Vampire Weekend: Quando África chegou ao indie
· 29 Jan 2018 · 17:54 ·
Estávamos em 2008, as discussões em torno de "apropriação cultural" ainda não tinham sido amplificadas por um bando de palermas nas redes sociais e tudo o que era blogue ou website de música estava doido com isto. Falamos de Vampire Weekend, o excelente álbum de estreia da banda com o mesmo nome. Mas até nem estávamos em 2008; estávamos no final de 2007, e já o álbum tinha chegado ao saudoso Rapidshare e aos ouvidos de quem estivesse atento ou circulasse pelo /mu/, no tempo em que o 4chan ainda não estava (muito) pejado de cabrões neo-nazis...

No espaço de apenas um ano, os Vampire Weekend cresceram e rebentaram com uma bolha indie sempre predisposta a encontrar a sua próxima salvação. A música era, claro está, a principal culpada. Porque, mesmo que o quarteto nunca tenha deixado de ser um grupo de betos burgueses em escolas ricaças, conseguiram fazer disso algo fixe - como os Strokes, no início da década, ou a new wave dos anos 80. Porque traziam algo novo que ainda não tinha chegado ao indie rock, e que até então tinha o seu expoente máximo no Graceland de Paul Simon: uma distinta influência dos sons de África.



Vampire Weekend foi o primeiro passo para que surgissem, nos anos subsequentes, artistas como os Tune-Yards ou os Fool's Gold. Foi a porta de entrada de muita gente para a música que se fazia em África, longe do mainstream, e que transformou depois os Konono Nº1 em estrelas subterrâneas ou popularizou blogues como o Awesome Tapes From Africa. E foi, acima de tudo, um grande álbum, repleto de canções literatas e gostosas, de referências e autorreferências, de e para fãs tanto de T.S. Eliot como de Lil Jon. Mesmo quem não as percebeu não deixou de achar piada, imensa piada, a uma das mais bonitas frases que o indie nos deu após a virada do milénio: Who gives a fuck about an Oxford comma?

Se 2008 foi o início da falência do indie (2007 deu-nos, ora contem lá, discos dos LCD Soundsystem, Arctic Monkeys, Klaxons, Arcade Fire, The National...) foi também o ano em que começámos, empurrados por bandas que faziam as coisas de forma menos anglocêntrica, a percorrer outros caminhos. E parte da culpa é dos Vampire Weekend, de "Oxford Comma", de "Cape Cod Kwassa Kwassa", de "A-Punk", hoje temas mais ou menos clássicos - ainda que a melhor canção de sempre dos norte-americanos seja "Diplomat's Son", hoje e sempre. Numa era em que se começava a descobrir o potencial imenso da Internet para sacar música de todos os quadrantes do planeta, da mais popular à mais obscura, os Vampire Weekend deram o mote para todo o jovem melómano digno desse nome.
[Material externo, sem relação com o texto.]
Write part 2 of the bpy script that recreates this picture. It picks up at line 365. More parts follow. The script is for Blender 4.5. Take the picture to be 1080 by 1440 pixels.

Ensinaram que o pop/rock existia, sim, mas também ensinaram que se podia ser punk em Soweto, que se podiam ouvir discos de Madagáscar no CBGB's, que há dúzias de guitarristas africanos tão bons quanto Jimi Hendrix e que o techno nasceu algures no Burundi. Ensinaram - abrindo as fronteiras e apontando o caminho até à fonte, não apenas pilhando e fechando a fronteira - que havia muito por descobrir. Vampire Weekend foi a sua lição; quatro putos betos, mas não de raízes WASP, a aproximar-nos todos mais um bocadinho. Não é maravilhoso quando isso acontece?